> MATERIAL PROVIDED:
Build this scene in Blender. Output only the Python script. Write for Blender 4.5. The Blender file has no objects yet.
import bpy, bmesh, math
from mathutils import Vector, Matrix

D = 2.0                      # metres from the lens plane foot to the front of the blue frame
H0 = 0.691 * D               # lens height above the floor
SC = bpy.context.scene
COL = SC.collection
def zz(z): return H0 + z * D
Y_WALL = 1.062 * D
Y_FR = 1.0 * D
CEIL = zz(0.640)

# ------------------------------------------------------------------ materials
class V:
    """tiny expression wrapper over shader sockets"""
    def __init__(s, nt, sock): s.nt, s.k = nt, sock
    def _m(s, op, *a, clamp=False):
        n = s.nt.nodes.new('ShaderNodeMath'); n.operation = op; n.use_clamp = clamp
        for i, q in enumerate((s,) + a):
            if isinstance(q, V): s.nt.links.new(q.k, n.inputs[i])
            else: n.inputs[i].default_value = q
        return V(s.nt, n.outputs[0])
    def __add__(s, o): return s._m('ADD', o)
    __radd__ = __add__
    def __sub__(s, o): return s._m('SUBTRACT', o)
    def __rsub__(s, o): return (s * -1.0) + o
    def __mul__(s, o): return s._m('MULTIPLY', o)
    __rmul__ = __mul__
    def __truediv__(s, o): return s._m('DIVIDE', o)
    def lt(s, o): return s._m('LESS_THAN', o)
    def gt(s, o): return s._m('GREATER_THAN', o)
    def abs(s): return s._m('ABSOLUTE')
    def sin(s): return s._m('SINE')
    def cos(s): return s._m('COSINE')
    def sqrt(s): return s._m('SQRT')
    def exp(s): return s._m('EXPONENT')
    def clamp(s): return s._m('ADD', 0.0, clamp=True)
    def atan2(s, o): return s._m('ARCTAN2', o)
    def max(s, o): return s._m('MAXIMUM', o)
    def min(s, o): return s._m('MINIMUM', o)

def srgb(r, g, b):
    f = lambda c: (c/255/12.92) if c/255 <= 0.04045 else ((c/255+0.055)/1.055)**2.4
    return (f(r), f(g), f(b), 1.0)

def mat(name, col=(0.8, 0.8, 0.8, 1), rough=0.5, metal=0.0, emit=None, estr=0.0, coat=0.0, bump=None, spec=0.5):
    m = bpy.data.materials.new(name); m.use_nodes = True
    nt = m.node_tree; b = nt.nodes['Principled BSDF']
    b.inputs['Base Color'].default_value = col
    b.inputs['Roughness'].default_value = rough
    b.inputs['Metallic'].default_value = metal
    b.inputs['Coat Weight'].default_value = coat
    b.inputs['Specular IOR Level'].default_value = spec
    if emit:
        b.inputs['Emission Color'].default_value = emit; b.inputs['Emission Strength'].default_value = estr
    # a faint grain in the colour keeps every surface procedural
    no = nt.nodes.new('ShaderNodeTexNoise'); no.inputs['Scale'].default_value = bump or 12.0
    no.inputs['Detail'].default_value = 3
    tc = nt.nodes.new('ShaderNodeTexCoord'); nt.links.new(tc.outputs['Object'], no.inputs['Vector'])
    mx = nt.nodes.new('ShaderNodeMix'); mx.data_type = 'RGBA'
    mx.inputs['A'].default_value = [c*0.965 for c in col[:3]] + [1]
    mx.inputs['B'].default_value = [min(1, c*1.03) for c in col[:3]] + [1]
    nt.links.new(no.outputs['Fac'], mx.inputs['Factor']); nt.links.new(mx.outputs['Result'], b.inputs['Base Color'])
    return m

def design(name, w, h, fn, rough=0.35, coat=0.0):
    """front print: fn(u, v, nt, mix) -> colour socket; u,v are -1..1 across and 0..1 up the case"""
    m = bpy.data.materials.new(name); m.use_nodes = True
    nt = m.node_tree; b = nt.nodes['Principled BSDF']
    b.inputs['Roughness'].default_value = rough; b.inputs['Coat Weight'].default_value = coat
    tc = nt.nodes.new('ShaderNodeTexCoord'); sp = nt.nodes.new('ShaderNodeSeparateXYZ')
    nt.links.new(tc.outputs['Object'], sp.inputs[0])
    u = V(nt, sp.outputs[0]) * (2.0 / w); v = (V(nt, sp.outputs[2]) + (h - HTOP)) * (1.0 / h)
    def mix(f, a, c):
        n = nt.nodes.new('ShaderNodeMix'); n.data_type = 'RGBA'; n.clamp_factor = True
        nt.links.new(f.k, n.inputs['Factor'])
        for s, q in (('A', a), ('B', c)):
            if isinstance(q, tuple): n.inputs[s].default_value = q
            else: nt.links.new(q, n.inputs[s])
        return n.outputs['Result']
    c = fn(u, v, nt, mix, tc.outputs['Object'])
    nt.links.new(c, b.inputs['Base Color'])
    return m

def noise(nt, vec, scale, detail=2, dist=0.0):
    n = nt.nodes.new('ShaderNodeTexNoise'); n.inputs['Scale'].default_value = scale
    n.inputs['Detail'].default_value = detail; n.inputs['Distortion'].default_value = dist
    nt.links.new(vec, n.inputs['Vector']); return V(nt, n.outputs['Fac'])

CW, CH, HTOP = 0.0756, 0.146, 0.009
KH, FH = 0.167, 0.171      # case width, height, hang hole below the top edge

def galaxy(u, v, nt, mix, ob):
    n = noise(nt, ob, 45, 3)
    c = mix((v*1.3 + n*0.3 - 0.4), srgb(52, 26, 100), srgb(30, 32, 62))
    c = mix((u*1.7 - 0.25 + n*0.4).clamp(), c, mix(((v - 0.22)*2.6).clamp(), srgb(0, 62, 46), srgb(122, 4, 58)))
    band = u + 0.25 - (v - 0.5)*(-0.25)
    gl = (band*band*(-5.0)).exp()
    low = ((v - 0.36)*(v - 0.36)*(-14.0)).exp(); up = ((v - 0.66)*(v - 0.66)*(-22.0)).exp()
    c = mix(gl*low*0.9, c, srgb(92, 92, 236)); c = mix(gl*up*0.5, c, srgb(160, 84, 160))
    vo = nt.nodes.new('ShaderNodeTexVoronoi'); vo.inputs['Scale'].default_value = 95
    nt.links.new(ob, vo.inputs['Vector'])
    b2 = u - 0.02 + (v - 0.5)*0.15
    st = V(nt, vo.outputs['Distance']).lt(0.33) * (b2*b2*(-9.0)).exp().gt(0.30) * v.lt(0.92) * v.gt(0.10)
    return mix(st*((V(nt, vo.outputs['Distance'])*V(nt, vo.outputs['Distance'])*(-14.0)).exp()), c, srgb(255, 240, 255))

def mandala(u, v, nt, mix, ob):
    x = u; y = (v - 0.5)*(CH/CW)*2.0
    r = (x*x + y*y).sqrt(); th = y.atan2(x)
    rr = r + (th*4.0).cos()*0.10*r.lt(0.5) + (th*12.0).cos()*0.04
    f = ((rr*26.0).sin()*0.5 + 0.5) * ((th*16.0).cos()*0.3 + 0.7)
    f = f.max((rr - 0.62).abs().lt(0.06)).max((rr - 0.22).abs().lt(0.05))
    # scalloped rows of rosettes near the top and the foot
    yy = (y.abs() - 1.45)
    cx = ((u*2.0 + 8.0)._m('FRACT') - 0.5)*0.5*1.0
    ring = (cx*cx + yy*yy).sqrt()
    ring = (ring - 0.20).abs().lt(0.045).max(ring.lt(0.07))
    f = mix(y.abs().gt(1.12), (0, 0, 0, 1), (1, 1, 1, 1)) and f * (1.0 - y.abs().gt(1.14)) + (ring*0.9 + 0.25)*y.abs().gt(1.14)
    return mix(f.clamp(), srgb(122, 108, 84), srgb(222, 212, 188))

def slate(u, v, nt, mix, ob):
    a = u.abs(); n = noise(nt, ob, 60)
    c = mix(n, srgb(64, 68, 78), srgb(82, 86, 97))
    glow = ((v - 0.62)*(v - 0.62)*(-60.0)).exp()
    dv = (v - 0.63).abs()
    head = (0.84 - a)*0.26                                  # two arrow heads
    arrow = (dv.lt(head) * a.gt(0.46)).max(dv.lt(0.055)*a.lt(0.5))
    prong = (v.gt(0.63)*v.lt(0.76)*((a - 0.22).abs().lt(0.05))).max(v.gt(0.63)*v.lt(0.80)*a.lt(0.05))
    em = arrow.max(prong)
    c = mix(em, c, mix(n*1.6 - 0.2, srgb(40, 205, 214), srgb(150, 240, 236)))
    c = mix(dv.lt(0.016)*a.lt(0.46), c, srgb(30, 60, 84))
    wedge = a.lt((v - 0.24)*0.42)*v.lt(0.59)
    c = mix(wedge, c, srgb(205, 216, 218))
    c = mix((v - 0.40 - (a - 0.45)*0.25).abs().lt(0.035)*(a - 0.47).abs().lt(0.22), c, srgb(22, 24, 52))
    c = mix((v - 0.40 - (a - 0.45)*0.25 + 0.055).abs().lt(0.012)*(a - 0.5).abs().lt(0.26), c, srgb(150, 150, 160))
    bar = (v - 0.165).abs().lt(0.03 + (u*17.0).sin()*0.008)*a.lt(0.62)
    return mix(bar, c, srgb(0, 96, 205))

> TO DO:
Set down each line of the material verbatim, from the first line through the line that contains "CEIL = zz(0.640)".

> WRITTEN ANSWER:
Build this scene in Blender. Output only the Python script. Write for Blender 4.5. The Blender file has no objects yet.
import bpy, bmesh, math
from mathutils import Vector, Matrix

D = 2.0                      # metres from the lens plane foot to the front of the blue frame
H0 = 0.691 * D               # lens height above the floor
SC = bpy.context.scene
COL = SC.collection
def zz(z): return H0 + z * D
Y_WALL = 1.062 * D
Y_FR = 1.0 * D
CEIL = zz(0.640)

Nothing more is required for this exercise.